I must repeat what was said to the hon. Gentleman by my right hon. Friend earlier. The hon. Gentleman is doing the interest of the countryside no good by pursuing this line. It is not a question of paying farmers for doing nothing. In set-aside proposals there will be arrangements, through codes of practice with the Countryside Commission and others, particularly in the wider set-aside which we are discussing in the Community, for considering the conservation and environmental aspects of any set-aside proposal. It is important that everyone should recognise that there is a cost to a farmer for managing his land, even if it is not growing crops. The set-aside payments acknowledge that.

Mr. Curry

Will my right hon. Friend accept that it is important to resist the pressure to weaken the set-aside programme by allowing what is known as green fallowing, because if that happens on an extensive scale and without the strictest controls we shall simply be transferring the problem from one sector to another and building up even greater problems in the livestock sector?

Mr. MacGregor

There are mixed views about green fallowing. Obviously it has environmental benefits but equally, as my hon. Friend has pointed out, unless we get the system right there will be serious implications for, and effects on, livestock producers in other areas, and for overproduction. I have pressed those points during our discussions on green fallowing in the European Community. If that is accepted as part of set-aside, it should be optional on member states, which must be able to make up their own minds. I know that the National Farmers Union is worried about green fallowing, for precisely the reasons that my hon. Friend has given.

Mr. Cryer

Is not the equivalent of the set-aside scheme paying workers to watch lathes, brush them down and oil them? When one puts aside all the jargon, is not the effect of the scheme that we are paying farmers £150 per acre to watch grass grow?

Mr. MacGregor

The hon. Gentleman has completely misunderstood the point.
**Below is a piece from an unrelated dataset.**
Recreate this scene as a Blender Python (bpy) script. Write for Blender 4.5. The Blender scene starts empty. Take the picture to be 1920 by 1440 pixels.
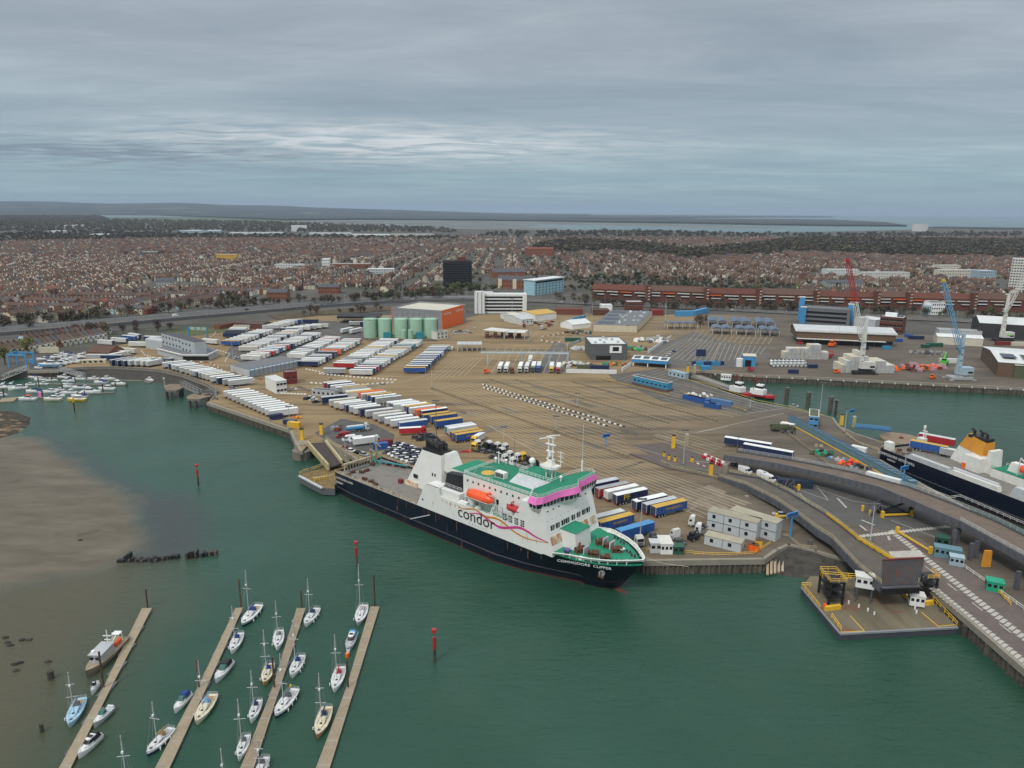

As I think he accepts, we first need to deal with the surplus production in the Community. That means that more land must come out of agricultural production. That land is visited by millions of our fellow citizens who want to see an attractive countryside, and not one set down to scrub, bracken and defoliation. There is an important environmental aspect in the set-aside scheme. It is of interest to us all that the land should look attractive.